Though yibum was most often put aside in the times of the Talmud, the rabbis studied its sometimes contradictory, always confusing halachot in great detail.  Every day that I learn Yevamot, I wish I had the time to take notes and draw maps to better understand the laws and their applications in sometimes bizarre circumstances.  

Many of today's debates regard the actions of a minor boy who is nine years and one day.  If he is a yavam, what effect does intercourse have on his yevama (as he is a minor)?  How do things change if he has intercourse, or performs chalitza, etc., with his yevama before or after his brothers might do the same?  When does a woman's status change?  Whom does he disqualify with his actions, and who disqualifies him with their actions?  Which acts must be repeated?  And on and on and on...

I was surprised by the end of amud (b).  Rabbi Elazar repeated one of these rulings of Rabbi Yochanan, his teacher, without quoting Rabbi Yochanan as its source. Rabbi Yochanan learned of this and became very angry; how could his star pupil be so disrespectful?  Two other students tried to appease him, explaining that rabbis were in a similar argument in the past about a lock or handle for a door.  In that case, the Torah scroll was ripped due to their anger.  Rabbi Yochanan was appalled: the rabbis in that case were colleagues!  Were these students suggesting that Rabbi Elazar was Rabbi Yochanan's colleague?

Finally, another rabbi suggested that all of Rabbi Elazar's teachings came from Rabbi Yochanan and that would be assumed.  Just as Joshua's teachings came from Moshe Rabbeinu, yet Joshua would not need to mention Moshe's name.  Rabbi Yochanan became calm.

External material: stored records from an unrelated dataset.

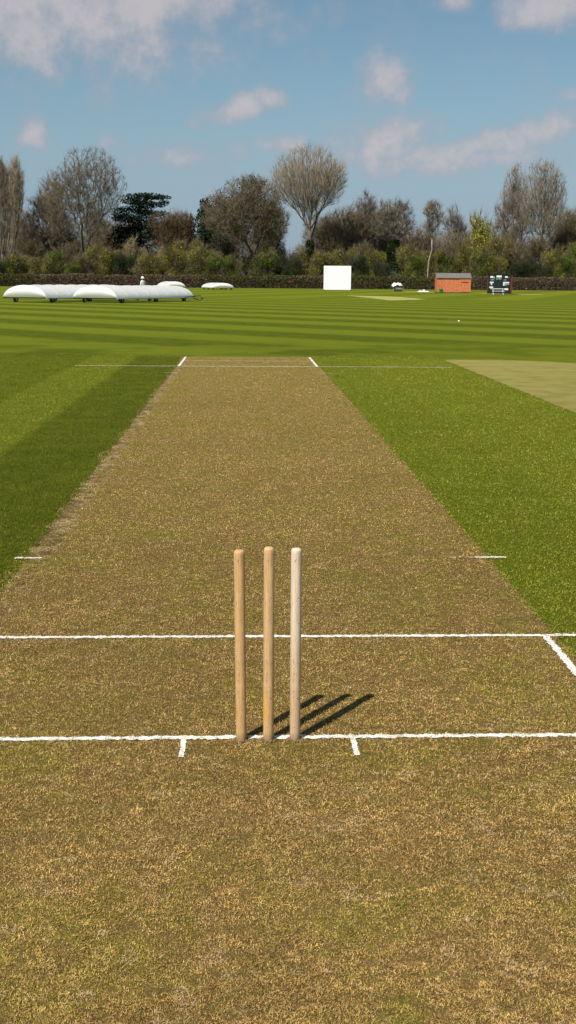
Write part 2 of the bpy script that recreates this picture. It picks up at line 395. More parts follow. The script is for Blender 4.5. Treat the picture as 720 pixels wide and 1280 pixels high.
# ------------------------------------------------------------------ stumps
def wood(name, c1, c2, c3, stain=None, pale=None):
    mt, t, b = material(name, None, .55, .3); P = coords(t)
    mp = t.new('ShaderNodeMapping'); t.put(mp.inputs[0], P); mp.inputs['Scale'].default_value = (1, 1, .045)
    g = t.noise(mp.outputs[0], 260, 5, .7, .8); blot = t.noise(P, 11, 5, .65); spk = t.noise(t.vm('MULTIPLY', P, (1., 1., .45)).outputs[0], 150, 3, .6)
    c = t.mix(t.ss(g, .36, .64), c1, c2); c = t.mix(t.m('MULTIPLY', t.ss(blot, .45, .72), .6), c, c3)
    sx = t.new('ShaderNodeSeparateXYZ'); t.put(sx.inputs[0], P)
    if stain: # old varnish / paint left on the lower left of the shaft
        k = t.m('MULTIPLY', t.ss(sx.outputs[2], .14, .22, 1, 0), t.ss(t.m('ADD', sx.outputs[0], t.m('MULTIPLY', t.m('SUBTRACT', blot, .5), .02)), -.010, -.003, 1, 0))
        k = t.m('MULTIPLY', k, t.ss(sx.outputs[2], .05, .1)); c = t.mix(t.m('MULTIPLY', k, .65), c, stain)
    if pale:
        k = t.m('MULTIPLY', t.ss(t.m('ADD', sx.outputs[2], t.m('MULTIPLY', blot, .2)), .25, .6), .85)
        c = t.mix(k, c, t.mix(t.ss(g, .35, .65), pale, tuple(v*.72 for v in pale)))
    c = t.mix(t.m('MULTIPLY', t.ss(spk, .63, .70), .7), c, (.12, .075, .04))
    c = t.mix(t.ss(t.m('ADD', sx.outputs[2], t.m('MULTIPLY', blot, .03)), .02, .06, .7, 0), c, (.20, .13, .065))
    t.put(b.inputs['Base Color'], c); bump(t, b, t.m('ADD', g, t.m('MULTIPLY', spk, .5)), .35, .0012); return mt
SOIL = []
def stump(x, lean_x, h, r, mat, label):
    prof = [(0, r*.93), (.03, r*.97), (.2, r), (h*.6, r*1.0), (h-.02, r*.985), (h-.009, r*.97), (h-.004, r*.90), (h-.001, r*.74), (h+.0005, r*.45), (h+.001, r*.02)]
    n = 28; vs = []; fs = []
    for (z, q) in [(-.06, r*.8)] + prof:
        for j in range(n): vs.append((math.cos(2*math.pi*j/n)*q, math.sin(2*math.pi*j/n)*q, z))
    k = len(prof)+1
    for i in range(k-1):
        for j in range(n): fs.append((i*n+j, i*n+(j+1) % n, (i+1)*n+(j+1) % n, (i+1)*n+j))
    fs.append(tuple((k-1)*n+j for j in range(n)))
    mb = MB(); mb.add(vs, fs); o = mb.build('cricket_stump', mat, smooth=True)
    o.location = (x, -.024, 0); o.rotation_euler = (0, math.atan2(lean_x, h), 0)
    cr = MB()
    for k in range(90):
        a = random.uniform(0, 6.283); q = r*random.uniform(.95, 1.45); s_ = random.uniform(.0008, .0026)
        cr.box(math.cos(a)*q-s_, math.cos(a)*q+s_, math.sin(a)*q-s_, math.sin(a)*q+s_*1.2, .006, .008+s_*1.6)
    SOIL.append((x, cr))
    tag(o, label, 'cricket stump', 'stumps of the wicket on the bowling crease'); return o
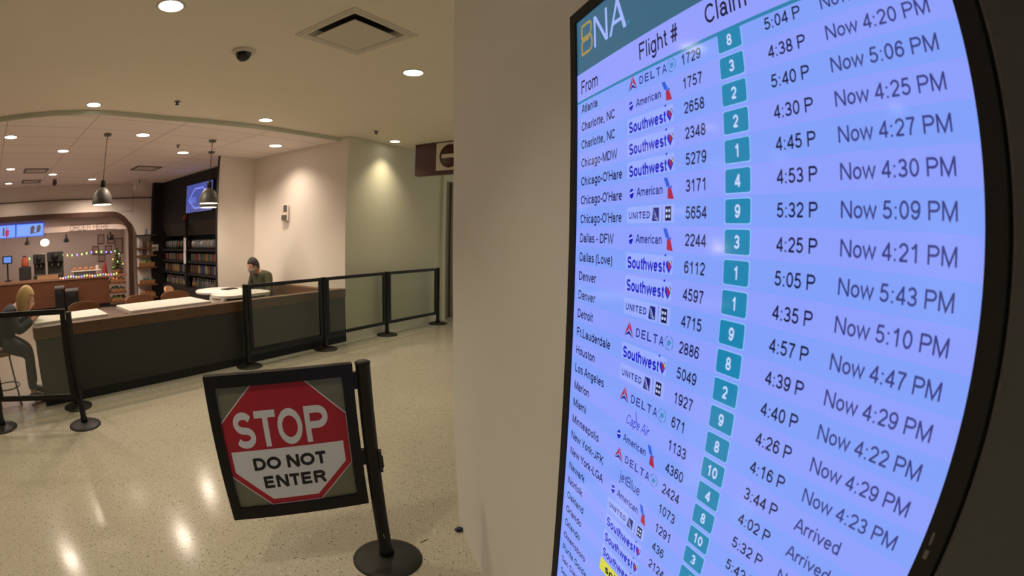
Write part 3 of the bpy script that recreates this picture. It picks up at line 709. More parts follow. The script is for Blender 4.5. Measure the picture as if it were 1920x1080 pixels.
ROWS = [('Atlanta', 'D', '1729', '8', '5:04 P', 'Now 4:47 PM'), ('Charlotte, NC', 'A', '1757', '3', '4:38 P', 'Now 4:20 PM'), ('Charlotte, NC', 'S', '2658', '2', '5:40 P', 'Now 5:06 PM'),
        ('Chicago-MDW', 'S', '2348', '2', '4:30 P', 'Now 4:25 PM'), ('Chicago-O`Hare', 'S', '5279', '1', '4:45 P', 'Now 4:27 PM'), ('Chicago-O`Hare', 'A', '3171', '4', '4:53 P', 'Now 4:30 PM'),
        ('Chicago-O`Hare', 'U', '5654', '9', '5:32 P', 'Now 5:09 PM'), ('Dallas - DFW', 'A', '2244', '3', '4:25 P', 'Now 4:21 PM'), ('Dallas (Love)', 'S', '6112', '1', '5:05 P', 'Now 5:43 PM'),
        ('Denver', 'S', '4597', '1', '4:35 P', 'Now 5:10 PM'), ('Denver', 'U', '4715', '9', '4:57 P', 'Now 4:47 PM'), ('Detroit', 'D', '2886', '8', '4:39 P', 'Now 4:29 PM'),
        ('Ft.Lauderdale', 'S', '5049', '2', '4:40 P', 'Now 4:22 PM'), ('Houston', 'U', '1927', '9', '4:26 P', 'Now 4:29 PM'), ('Los Angeles', 'D', '671', '8', '4:16 P', 'Now 4:23 PM'),
        ('Marion', 'C', '1133', '10', '3:44 P', 'Arrived'), ('Miami', 'A', '4360', '4', '4:02 P', 'Arrived'), ('Minneapolis', 'D', '2424', '8', '5:32 P', 'Now 5:20 PM'),
        ('New York-JFK', 'J', '1073', '10', '5:42 P', ''), ('New York-LGA', 'A', '1291', '3', '', ''), ('Newark', 'U', '436', '4', '', ''), ('Norfolk', 'S', '2124', '', '', ''),
        ('Oakland', 'S', '', '', '', ''), ('Orlando', 'S', '', '', '', ''), ('Orlando', 'P', '', '', '', ''), ('Owensboro', '', '', '', '', ''), ('Punta Gorda', '', '', '', '', ''),
        ('San Diego', '', '', '', '', ''), ('Seattle', '', '', '', '', '')]
CITYW = {'Charlotte, NC': 3.68, 'Chicago-O`Hare': 4.35, 'Chicago-MDW': 3.9, 'Ft.Lauderdale': 3.75, 'Atlanta': 1.9}
def natural(s): vs, _ = text_outline(s); return max(v.x for v in vs)-min(v.x for v in vs)
KC = 3.68/natural('Charlotte, NC'); KT = 1.62/natural('5:04 P'); KN = 3.66/natural('Now 4:21 PM'); KF = 1.2/natural('1729')
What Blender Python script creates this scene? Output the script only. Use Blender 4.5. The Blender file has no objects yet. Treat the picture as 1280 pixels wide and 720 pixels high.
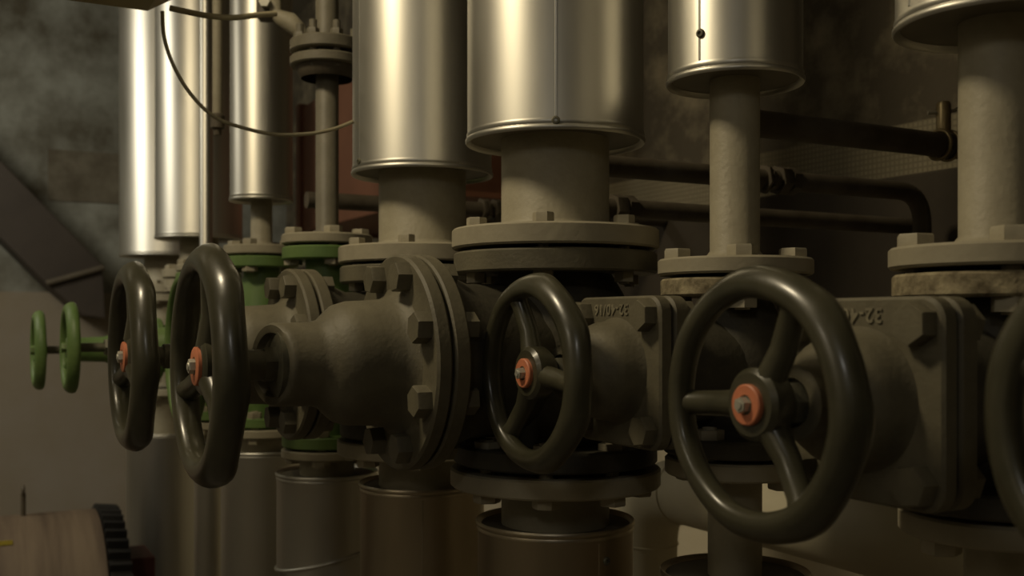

What pettiness, I think.  Where is his modesty?  One of the notes in Steinsaltz teaches that Rabbi Yochanan had not children, and his teachings were his progeny.  Thus it was far more important to Rabbi Yochanan than to most that his teachings carry his name on to future generations.  Still, the interpersonal conflict that we experience now certainly was present through all of these Talmudic discussions.  How amazing to remember such detail; to debate with such clarity, all in the face of family, monetary, health, and collegial stress.